One of his favorite projects, 1989’s Life After High School, captured conversations with a wide variety of high school graduates about their blossoming careers and hopes for the future. But the clearest predecessor to Food For Change is probably his 2004 film Talking to the Wall: The Story of an American Bargain, which tracks the successful 1994 campaign to prevent Walmart from building a location in Greenfield. That film hits hard on economic inequality, corruption, monopolies, and corporate supply chains — issues that Alves brings up in Food For Change as well.

“The real benefit of what I’m doing isn’t necessarily the film,” he says. “It’s the fact that somebody made a film about food co-ops — that they’re worthy of that attention. The film isn’t solely about co-ops — it uses co-ops to tell a bigger story.”

Alves wanted to make a film that captured this positive spirit. Some documentaries about political corruption and economic inequality are real downers, he says, “but I’m trying to address those same topics in an inspiring way. You’re seeing stories of people trying to take systemic problems into their own control. That’s a really cool thing.”

And of course, Food For Change is designed as a tool that enables co-ops to run their own conversations — with members and outsiders alike — about the future.

“Co-ops are simultaneously progressive and conservative,” Alves says. “They’ll be ahead on certain issues — local food, constraining GMOs — but sometimes they miss out on opportunities to get themselves heard more.
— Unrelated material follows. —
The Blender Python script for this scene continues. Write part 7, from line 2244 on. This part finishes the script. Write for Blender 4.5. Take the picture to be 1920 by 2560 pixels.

They get huge credit for creating the natural foods market and the organic market, but then Whole Foods and Walmart eat up all the market share. It’s this tendency toward monopoly and empire, and it’s hard to know what to make of it.”

To fight fire with fire, Alves is thinking of Food For Change not merely as a film, but as his contribution to a movement. He has dug through countless collections of archival photos and documents, traveled thousands of miles, and taped hundreds of hours of footage. Now it’s time to throw all of that wood on the fire.

“I’m going to have a ball if I can raise that $96,000,” Alves says. “This isn’t really about the film itself — it’s about the knowledge of the film. Some people will see it, but more people will hear of it. I want to knock them on the head and remind them: our economic system is not etched in stone. It’s malleable.

“That’s what co-ops represent,” he says, turning in his chair to look at me. “You can look at the system from new angles, and be a part of the change.”